Sondland’s testimony directly tied Pompeo to the pressure campaign being carried out in Ukraine — a campaign to which the secretary of state has largely avoided being publicly tied.

The revelations come at a sensitive time for Pompeo amid speculation he may be eyeing a run for the Senate from Kansas next year.

In a damning opening statement, Sondland testified that he had told Pompeo and other senior officials at the State Department and other government agencies about his pursuits in Ukraine and his dealings with the President’s personal lawyer, Rudy Giuliani. Sondland said they had been specifically apprised of efforts to get Ukrainian President Volodymyr Zelensky to publicly announce investigations into Burisma — a Ukrainian natural gas company that had hired Joe Biden’s son Hunter — and the 2016 election.

“Everyone was in the loop,” Sondland said. “It was no secret.”

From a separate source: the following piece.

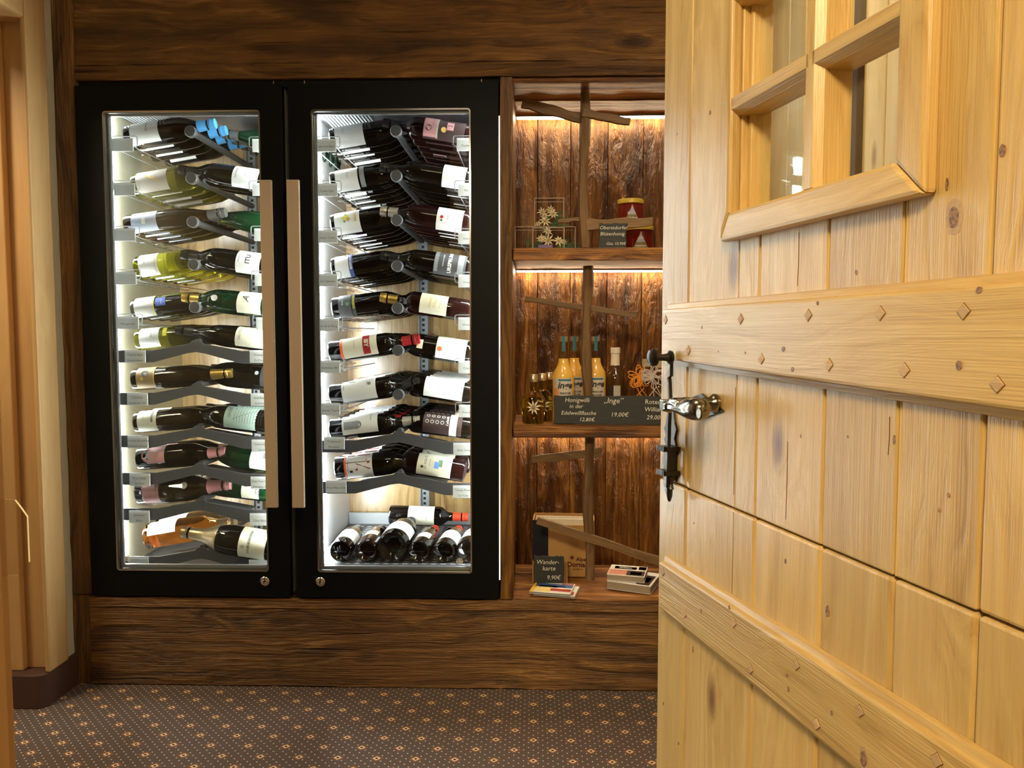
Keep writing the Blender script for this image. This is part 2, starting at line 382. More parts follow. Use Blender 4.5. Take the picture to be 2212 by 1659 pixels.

Sondland said it was “correct” that Pompeo — in the words of House Intelligence Chairman Adam Schiff — had been “aware of this quid pro quo that, in order to get the White House meeting, there were going to have to be these investigations the President wanted.” And in emails given to the committee as part of Sondland’s opening statement, Pompeo appeared to approve of the envoy’s efforts in Ukraine, with one early September email telling Sondland to keep “banging away.”

‘I didn’t see a single thing today. I was working.’

Even as Sondland was testifying to Pompeo’s more central role in the effort to pressure Ukraine, the secretary was in Brussels, Belgium, expressing disinterest.

Asked at a NATO news conference what he thought of Sondland’s testimony, Pompeo said, “I didn’t see a single thing today. I was working.” As he often does when he feels pressured by a reporter’s question, he threw in a dig, adding, “Sounds like you might not have been. I was in meetings all day.”

In a statement released Wednesday afternoon, State Department spokesperson Morgan Ortagus said Sondland had “never told Secretary Pompeo that he believed the President was linking aid to investigations of political opponents.”

“Any suggestion to the contrary is flat out false,” she said. Pompeo himself said last month that he didn’t see quid pro quo at play “in the decision-making process that (he) was a part of.”

The top US diplomat has played coy about his knowledge of Giuliani’s pursuits in Ukraine and efforts to open the President’s desired investigations. In an interview on ABC’s “This Week” on September 22, Pompeo suggested that he was unfamiliar with Trump’s attempts to pressure Ukraine to open his desired investigations.

However, Pompeo was on the July 25 call between Trump and Zelensky in which Trump raised the idea, though Pompeo did not acknowledge he had been on the call until weeks later. He said on “Full Court Press with Greta Van Susteren” that she would “have to ask White House precisely what role (Giuliani) has with them,” but Sondland testified Wednesday that Pompeo had instructed former Special Representative Kurt Volker to reach out to Giuliani as recently as late September.

Pompeo has denounced the House impeachment inquiry as “fundamentally unfair to the State Department.” It was an argument Sondland flipped back on Wednesday. The envoy said that by not allowing him access to his departmental records, the State Department had made the process less fair.

“I have no doubt that a more fair, open and orderly process of allowing me to read the State Department records would have made this process more transparent,” Sondland said.

Pompeo has been thrust into the same spotlight as more than half a dozen State Department officials who ultimately report to him. His department sought to prevent their testimonies: All but State Department counselor T. Ulrich Brechbuhl — who defied his — showed up under subpoena.

And as the career diplomats caught up the controversy have come under attack from Trump, Pompeo has declined to publicly defend them, causing morale in the department to plummet and anger at the secretary to grow.

Pompeo “could be doing more to defend the diplomats he allegedly leads,” a State Department official told CNN. “There is a sense he’s hanging career diplomats out to dry. … To try to diminish these diplomats is a disgrace.”

“To my mind,” this official added, echoing several others with whom CNN spoke, “he’s demonstrating a lack of courage, a lack of integrity, that will haunt him in his future political endeavors.”